Print the listing from its top line through the line containing "scene.camera = cam", nothing more, and leave out the pictures.
..........
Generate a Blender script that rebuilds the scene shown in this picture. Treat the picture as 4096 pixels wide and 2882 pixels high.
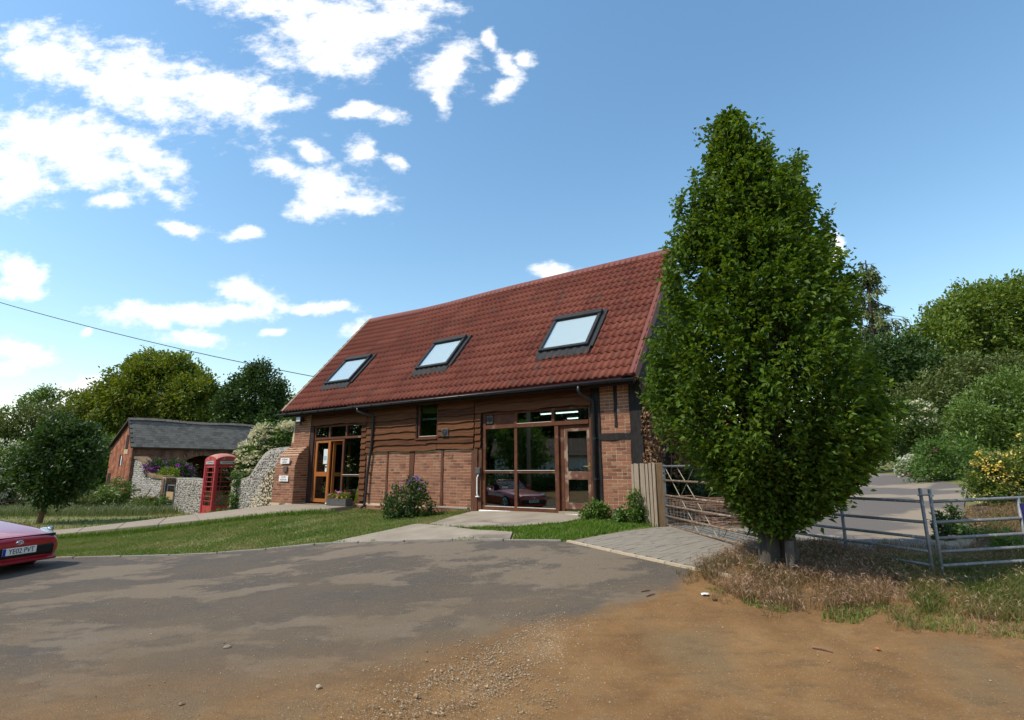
import bpy, math, random
import numpy as np
from mathutils import Vector, Matrix, Euler
for o in list(bpy.data.objects): bpy.data.objects.remove(o)
scene = bpy.context.scene
COL = scene.collection
R = math.radians
random.seed(7)
RNG = np.random.default_rng(11)

# ------------------------------------------------------------------ camera
FPX, TH, RO, EYE = 2105.0, 0.206, -0.0035, 1.62
cam_d = bpy.data.cameras.new('camera'); cam = bpy.data.objects.new('camera', cam_d); COL.objects.link(cam)
cam_d.sensor_width = 36.0; cam_d.lens = 36.0 * FPX / 4096.0; cam_d.clip_start = 0.05; cam_d.clip_end = 3000
fw = Vector((0, math.cos(TH), math.sin(TH))); up0 = Vector((0, -math.sin(TH), math.cos(TH))); rt0 = Vector((1, 0, 0))
rt = rt0 * math.cos(RO) + up0 * math.sin(RO); up = -rt0 * math.sin(RO) + up0 * math.cos(RO)
M = Matrix.Identity(4)
for i, v in enumerate((rt, up, -fw)):
    for j in range(3): M[j][i] = v[j]
M[2][3] = EYE
cam.matrix_world = M
scene.camera = cam

# ------------------------------------------------------------------ exposure
vs = scene.view_settings
vs.view_transform = 'Standard'; vs.look = 'None'; vs.gamma = 1.0; vs.use_curve_mapping = False; vs.exposure = 0.42
scene.render.engine = 'CYCLES'
cy = scene.cycles
cy.max_bounces = 6; cy.diffuse_bounces = 3; cy.glossy_bounces = 4; cy.transmission_bounces = 6; cy.transparent_max_bounces = 12
cy.sample_clamp_indirect = 6.0; cy.caustics_reflective = False; cy.caustics_refractive = False
try: cy.use_denoising = True
except Exception: pass

# ------------------------------------------------------------------ sun
SUN_EL = R(51); SAZ = Vector((-0.92, -0.39)).normalized()
SUNV = Vector((SAZ.x * math.cos(SUN_EL), SAZ.y * math.cos(SUN_EL), math.sin(SUN_EL)))
sd = bpy.data.lights.new('sun', 'SUN'); sd.energy = 3.3; sd.angle = R(0.53); sd.color = (1.0, 0.91, 0.77)
sun = bpy.data.objects.new('sun', sd); COL.objects.link(sun)
sun.rotation_euler = SUNV.to_track_quat('Z', 'Y').to_euler()

# ------------------------------------------------------------------ sky with clouds
def pixdir(px, py):
    u, v = px - 2048.0, py - 1441.0
    c, s = math.cos(RO), math.sin(RO)
    u, v = c * u + s * v, -s * u + c * v
    return np.array([u, FPX * math.cos(TH) + v * math.sin(TH), FPX * math.sin(TH) - v * math.cos(TH)]) / FPX
def at_y(px, py, Y):
    d = pixdir(px, py); t = Y / d[1]
    return np.array([d[0] * t, Y, EYE + d[2] * t])
def px_m(px, py, Y):               # metres per photograph pixel at that depth
    d = pixdir(px, py); return Y / d[1] / FPX

world = bpy.data.worlds.new('World'); scene.world = world; world.use_nodes = True
wt = world.node_tree; wt.nodes.clear()
def wn(t, **k):
    n = wt.nodes.new(t)
    for a, b in k.items(): setattr(n, a, b)
    return n
def wl(a, b): wt.links.new(a, b)
def wmath(op, a, b=None, c=None, clamp=False):
    n = wn('ShaderNodeMath', operation=op); n.use_clamp = clamp
    for i, x in enumerate((a, b, c)):
        if x is None: continue
        if isinstance(x, (int, float)): n.inputs[i].default_value = x
        else: wl(x, n.inputs[i])
    return n.outputs[0]
sky = wn('ShaderNodeTexSky', sky_type='NISHITA'); sky.sun_disc = False
sky.sun_elevation = SUN_EL; sky.sun_rotation = math.atan2(SAZ.x, SAZ.y) % (2 * math.pi)
sky.air_density = 1.42; sky.dust_density = 0.45; sky.ozone_density = 1.6
bg1 = wn('ShaderNodeBackground'); bg1.inputs['Strength'].default_value = 0.15
hsv = wn('ShaderNodeHueSaturation'); hsv.inputs['Saturation'].default_value = 1.16; hsv.inputs['Hue'].default_value = 0.494; hsv.inputs['Value'].default_value = 1.0
wl(sky.outputs[0], hsv.inputs['Color']); wl(hsv.outputs[0], bg1.inputs['Color'])
bg2 = wn('ShaderNodeBackground'); bg2.inputs['Color'].default_value = (1, 0.995, 0.99, 1); bg2.inputs['Strength'].default_value = 1.0
tc = wn('ShaderNodeTexCoord'); sep = wn('ShaderNodeSeparateXYZ'); wl(tc.outputs['Generated'], sep.inputs[0])
dx, dy, dz = sep.outputs
dys = wmath('MAXIMUM', dy, 0.05)
comb = wn('ShaderNodeCombineXYZ'); wl(wmath('DIVIDE', dx, dys), comb.inputs[0]); wl(wmath('DIVIDE', dz, dys), comb.inputs[1]); comb.inputs[2].default_value = 1.0
nz = wn('ShaderNodeTexNoise'); nz.inputs['Scale'].default_value = 7.0; nz.inputs['Detail'].default_value = 5; wl(comb.outputs[0], nz.inputs['Vector'])
warp = wn('ShaderNodeVectorMath', operation='MULTIPLY_ADD')
sb = wn('ShaderNodeVectorMath', operation='SUBTRACT'); wl(nz.outputs['Color'], sb.inputs[0]); sb.inputs[1].default_value = (.5, .5, .5)
wl(sb.outputs[0], warp.inputs[0]); warp.inputs[1].default_value = (.10, .075, 0); wl(comb.outputs[0], warp.inputs[2])
P = warp.outputs[0]
# cloud masses: centre, half axes, tilt (screen degrees, clockwise), in 2295-wide photo pixels -> fixed sky directions
CL = [(110,125,120,62,12),(300,185,190,78,22),(470,215,160,70,12),(590,222,95,42,5),(120,315,180,75,8),(310,330,120,42,36),(40,390,110,70,0),(230,385,110,42,20),(330,405,70,26,30),
 (600,15,150,32,8),(760,60,170,85,-10),(890,40,110,62,-22),(735,125,95,52,15),(1000,150,58,62,20),(990,215,26,40,0),(1140,150,45,26,35),(1185,128,30,20,-30),(1125,205,36,20,-20),(1098,98,22,34,-25),
 (800,252,66,18,-4),(870,262,38,20,10),(688,335,44,20,16),(810,335,34,32,20),(890,372,30,18,30),(640,385,80,26,18),(735,420,125,42,20),(790,455,70,26,15),(700,470,60,22,0),
 (400,708,150,30,0),(340,700,75,28,0),(560,655,66,32,10),(520,705,80,22,0),(720,695,80,17,2),(425,765,78,19,2),(622,752,36,10,-8),(45,612,70,38,12),(30,655,60,22,0),(40,790,64,26,8),(190,752,24,10,-10),
 (425,510,66,15,10),(550,528,38,16,-8),(165,872,62,26,-20),(800,748,36,20,-20),(1240,606,56,18,4),(1862,556,16,36,0),(250,455,40,22,0),(20,830,40,18,0)]
mx = None
for cx, cyy, rx, ry, ang in CL:
    K = 4096 / 2295.0; cx *= K; cyy *= K; rx *= K * 1.10; ry *= K * 1.12
    def g(px, py):
        d = pixdir(px, py); return np.array([d[0] / d[1], d[2] / d[1]])
    c0 = g(cx, cyy); ca, sa = math.cos(R(ang)), math.sin(R(ang))
    e1 = g(cx + rx * ca, cyy + rx * sa) - c0; e2 = g(cx - ry * sa, cyy + ry * ca) - c0
    Mi = np.linalg.inv(np.stack([e1, e2], 1)); off = -Mi @ c0
    cb = wn('ShaderNodeCombineXYZ')
    for i in range(2):
        dt = wn('ShaderNodeVectorMath', operation='DOT_PRODUCT'); wl(P, dt.inputs[0]); dt.inputs[1].default_value = (Mi[i, 0], Mi[i, 1], off[i]); wl(dt.outputs['Value'], cb.inputs[i])
    ln = wn('ShaderNodeVectorMath', operation='LENGTH'); wl(cb.outputs[0], ln.inputs[0])
    v = wmath('SUBTRACT', 1.0, ln.outputs['Value'])
    mx = v if mx is None else wmath('SMOOTH_MAX', mx, v, 0.25)
nf = wn('ShaderNodeTexNoise'); nf.inputs['Scale'].default_value = 14.0; nf.inputs['Detail'].default_value = 10; nf.inputs['Roughness'].default_value = 0.66
st = wn('ShaderNodeVectorMath', operation='MULTIPLY'); wl(comb.outputs[0], st.inputs[0]); st.inputs[1].default_value = (1, 1.5, 1); wl(st.outputs[0], nf.inputs['Vector'])
den = wmath('ADD', wmath('MAXIMUM', mx, -1.2), wmath('MULTIPLY', wmath('SUBTRACT', nf.outputs['Fac'], 0.5), 3.0))
mr = wn('ShaderNodeMapRange', interpolation_type='SMOOTHSTEP'); wl(den, mr.inputs['Value']); mr.inputs['From Min'].default_value = -0.22; mr.inputs['From Max'].default_value = 0.88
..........
Correct result:
Generate a Blender script that rebuilds the scene shown in this picture. Treat the picture as 4096 pixels wide and 2882 pixels high.
import bpy, math, random
import numpy as np
from mathutils import Vector, Matrix, Euler
for o in list(bpy.data.objects): bpy.data.objects.remove(o)
scene = bpy.context.scene
COL = scene.collection
R = math.radians
random.seed(7)
RNG = np.random.default_rng(11)

# ------------------------------------------------------------------ camera
FPX, TH, RO, EYE = 2105.0, 0.206, -0.0035, 1.62
cam_d = bpy.data.cameras.new('camera'); cam = bpy.data.objects.new('camera', cam_d); COL.objects.link(cam)
cam_d.sensor_width = 36.0; cam_d.lens = 36.0 * FPX / 4096.0; cam_d.clip_start = 0.05; cam_d.clip_end = 3000
fw = Vector((0, math.cos(TH), math.sin(TH))); up0 = Vector((0, -math.sin(TH), math.cos(TH))); rt0 = Vector((1, 0, 0))
rt = rt0 * math.cos(RO) + up0 * math.sin(RO); up = -rt0 * math.sin(RO) + up0 * math.cos(RO)
M = Matrix.Identity(4)
for i, v in enumerate((rt, up, -fw)):
    for j in range(3): M[j][i] = v[j]
M[2][3] = EYE
cam.matrix_world = M
scene.camera = cam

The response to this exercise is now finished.